I cut the drapes a bit narrower than the pattern piece directs because I was running out of fabric (my drape piece ended up being about 2 inches across on the narrowest side). This turned out to be fortuitous because the pattern calls for you to gather the top part of the drape, which would create even more bulk around the midriff area, which I don’t think is flattering. By contrast, I did not need to gather my narrower drape piece so the drape lay flat at the midriff, which I think is more flattering.
Construction Notes
I sewed the entire garment on my sewing machine using a lightning stitch and walking foot. (To learn more about the right sewing machine settings for stretchy fabrics, check out my handy chart of settings here.) I also sometimes placed a layer of tissue paper between the presser foot and my fabric when sewing, to prevent puckering along the seam line. (To learn more about how to sew knit fabrics without puckering, check out my post here.) It wasn’t always necessary to do this, but I did use the tissue paper trick when sewing the seams on the drape because I found that the seams were wavy and puckered if I did not stabilize with tissue paper.
I did not bother to tissue-fit, as suggested in the pattern instructions. I have never found tissue fitting to work very well, and by this point, I’ve sewn so many Vogue/McCall’s/Butterick patterns that I know what types of alterations are likely to be needed for my body. I simply made the alterations that I normally make with Vogue/McCall’s/Butterick patterns, then I loosely basted the dress together and tried it on to check the fit at the side seams. That showed me that the 1-inch side seam allowance was probably a bit too much, as the dress was too snug and made me feel like an overstuffed sausage, so I reduced the side seams to 7/8 inch. The resulting looser dress is much more flattering, in my humble opinion.
I interfaced the hem with half-inch strips of fusible knit interfacing to stabilize the fabric, then folded over the hem twice, each fold being half an inch wide. (Learn more about this technique by reading this post here.) I then sewed two parallel lines of stitching to hold the hem in place.
I hand-basted the gathers at the center of the front and back midriff, to secure the gathers and ensure that they are distributed evenly. Without these basting stitches, I found that the gathers tended to drift downwards and cluster at the bottom of the midriff piece, which isn’t very attractive.
The Final Result
I do love the finished dress, which I think is quite flattering, especially with the addition of the power mesh to keep my waist nipped in. I like the curved shapes of the midriff pieces (which I think are far more flattering than straight lines across) and I think the drape does work well to camouflage belly fat.
My one reservation is I’m not sold on the back gathers, which to me seem like an odd touch. I think I read somewhere that Palmer-Pletsch included the back gathers because they were annoyed by the fact that the ridges of underwear show through the back of knit dresses. While I can understand the rationale, the VPL isn’t usually a big problem for me, so I don’t think I need the back gathers and I would consider omitting them if I were to make this again.

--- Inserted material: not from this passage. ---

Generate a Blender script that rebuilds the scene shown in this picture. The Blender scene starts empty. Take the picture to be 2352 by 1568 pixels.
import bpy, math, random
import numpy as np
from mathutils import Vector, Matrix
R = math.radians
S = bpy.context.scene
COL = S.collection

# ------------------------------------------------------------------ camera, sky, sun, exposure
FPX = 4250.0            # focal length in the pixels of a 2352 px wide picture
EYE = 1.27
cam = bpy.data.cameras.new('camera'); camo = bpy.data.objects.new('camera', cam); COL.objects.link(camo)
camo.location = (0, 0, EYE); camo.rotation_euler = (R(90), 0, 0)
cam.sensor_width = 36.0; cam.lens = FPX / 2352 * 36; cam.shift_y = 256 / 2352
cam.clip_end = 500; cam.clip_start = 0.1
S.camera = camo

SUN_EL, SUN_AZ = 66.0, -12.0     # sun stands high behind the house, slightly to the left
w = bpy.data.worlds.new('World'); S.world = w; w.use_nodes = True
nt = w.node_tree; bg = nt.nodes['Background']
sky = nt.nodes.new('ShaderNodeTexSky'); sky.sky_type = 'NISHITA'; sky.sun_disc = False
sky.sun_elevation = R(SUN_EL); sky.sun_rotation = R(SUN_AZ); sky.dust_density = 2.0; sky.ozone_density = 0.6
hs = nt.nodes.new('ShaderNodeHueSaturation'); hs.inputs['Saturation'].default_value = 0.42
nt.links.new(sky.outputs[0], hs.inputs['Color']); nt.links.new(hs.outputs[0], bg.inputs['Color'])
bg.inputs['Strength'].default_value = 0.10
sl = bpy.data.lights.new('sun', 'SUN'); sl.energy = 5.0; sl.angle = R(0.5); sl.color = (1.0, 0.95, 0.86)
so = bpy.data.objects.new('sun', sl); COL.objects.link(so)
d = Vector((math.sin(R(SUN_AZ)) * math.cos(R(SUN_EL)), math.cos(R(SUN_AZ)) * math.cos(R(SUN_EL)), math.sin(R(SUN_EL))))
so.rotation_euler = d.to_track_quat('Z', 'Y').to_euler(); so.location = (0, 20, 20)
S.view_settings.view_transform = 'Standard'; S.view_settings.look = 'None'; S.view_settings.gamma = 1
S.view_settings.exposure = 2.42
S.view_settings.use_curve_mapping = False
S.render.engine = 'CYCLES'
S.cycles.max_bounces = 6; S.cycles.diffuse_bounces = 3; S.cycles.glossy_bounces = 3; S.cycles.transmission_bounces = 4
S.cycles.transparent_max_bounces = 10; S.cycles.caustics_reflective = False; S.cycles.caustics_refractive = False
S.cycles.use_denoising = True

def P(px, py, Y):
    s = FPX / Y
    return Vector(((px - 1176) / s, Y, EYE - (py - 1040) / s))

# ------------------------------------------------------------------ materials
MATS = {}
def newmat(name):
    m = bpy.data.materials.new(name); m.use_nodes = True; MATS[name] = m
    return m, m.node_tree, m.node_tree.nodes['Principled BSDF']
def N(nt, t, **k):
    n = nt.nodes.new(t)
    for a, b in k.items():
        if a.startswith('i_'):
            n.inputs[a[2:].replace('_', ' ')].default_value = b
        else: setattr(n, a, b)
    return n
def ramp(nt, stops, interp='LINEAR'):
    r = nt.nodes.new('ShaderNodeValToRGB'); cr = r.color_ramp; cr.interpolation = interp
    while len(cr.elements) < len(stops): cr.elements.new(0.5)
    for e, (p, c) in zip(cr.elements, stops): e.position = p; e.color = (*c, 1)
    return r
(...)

The other thing I don’t love is that the front facing/collar piece is loose and needs to be tucked in when the dress is worn. I considered securing the facing with a few stitches, but I’m afraid that will result in an unsightly dimple on the right side of the fabric. If anyone has any ideas on how to secure the facing without any visible stitching/dimples on the right side of the fabric, please let me know in the comments!